Help is on the way, my friends. Pitchers and catchers report this week. There will be baseball.

Boston is my hometown and we anticipate pitchers and catchers the way teens look forward to getting their first car.

Start with "Truck Day.''

Last Friday outside Fenway Park fans gathered and television crews assembled to watch the loading and launching of a giant green van filled with baseballs, bats, mitts, helmets, golf clubs, baby carriages, sanitary socks and everything else the Red Sox will need to get through spring training. Sox pitchers and catchers report to the ball club's minor league complex in Fort Myers, Fla., on Thursday and the first workout is scheduled for Saturday, but "Truck Day" is Boston's official Groundhog Day.

Six more weeks of winter. It will stop snowing. It will get warm. The ground will soften. There will be baseball.

It's fashionable to mock metaphor-overloaded stories of baseball's annual rites. Boston's fascination with Truck Day has been ridiculed as a "Pink Hat Holiday" and indeed sometimes the themes are a little sappy and stretched. I'm not sure it was necessary for Wally the Green Monster to make an appearance to wave goodbye to the equipment truck and the notion that "Truck Day" has its own sponsor was a little off-putting.

But we need baseball. We need the sight of Red Sox pitchers and catchers bursting out of the clubhouse and doing one ceremonial, grueling, lap around the minor league complex at the end of godforsaken Edison Road.

We need those videos of pitchers fielding practice ("PFP"). It's just not springtime in New England unless we see ancient Tim Wakefield staggering from the mound to cover first base. If you are a NESN subscriber, you can watch workouts live from Fort Myers.

Spring training may not be a big deal if you live in San Diego and follow the Padres, or if you live in Phoenix and follow the Diamondbacks, but those of us living in Frostbite Falls and Snowmageddon need to hear the sound of the crack of the bat around the cage. Folks in St. Louis, Minneapolis, Chicago, Detroit and New York are hungry for baseball..

Thirty teams open camp this week, 15 in Florida and 15 in Arizona.

Fans in Philadelphia are wondering if the Phillies can be the first National League team to win three straight pennants since the 1942-44 wartime St. Louis Cardinals, and fans in the Twin Cities are anxious to get a look at newcomers Orlando Hudson and Jim Thome. New Yorkers are putting the pressure on Jason Bay (Mets) and Curtis Granderson (Yankees). Everyone in St. Louis wants to know how reclusive cheater Mark McGwire is going to get his work done as the Cardinals' hitting coach in Jupiter, Fla. The Dodgers are no longer in their fabled digs at Vero Beach, but Dodger fans wonder about the impact of the split of Frank and Jamie McCourt. We're all curious to see where Johnny Damon will end up.

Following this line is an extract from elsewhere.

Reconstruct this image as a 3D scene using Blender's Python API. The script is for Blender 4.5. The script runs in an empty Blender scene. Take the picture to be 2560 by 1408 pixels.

In Boston we're wondering how much weight David Ortiz has lost (bet he takes the old Bob Stanley approach and arrives announcing that he is in the best shape of his career) and how awkward it will be when Mike Lowell shows up after his bosses tried to trade him again all winter. Will Sox closer Jonathan Papelbon rebound from his playoff flameout against the Angels?

It won't be like the old days of Sox spring training, that's for sure. Before flatline GM Theo Epstein rebuilt the team in his button-down, corporate image, the Grapefruit League Sox were the stuff of Jerry Springer. Wade Boggs once fell out of a moving Jeep when his wife wheeled out of a Winter Haven Parking lot after a spring training dinner. Boggs proudly displayed tire tracks on his elbow. When Winter Haven cops harassed Oil Can Boyd about overdue videos, the local paper ran the titles of Boyd's outstanding tapes (all pornos) and the X-rated episode was dubbed, "The Can's Film Festival.''

In 1992, Butch Hobson's first day as manager, Daddy Butch arrived to learn that his first baseman (Carlos Quintana) had suffered a career-ending injury in a car crash in Venezuela, team owner Jean Yawkey was near death, and ace pitcher Roger Clemens was AWOL. When Clemens finally made it to camp the new manager went out to run a lap with the Rocket to smooth things over. The photograph of Hobson and Clemens jogging -- Clemens wearing earphones -- was an instant spring classic.

You can't make this stuff up and you don't have to. Pitchers and catchers report this week. There will be baseball.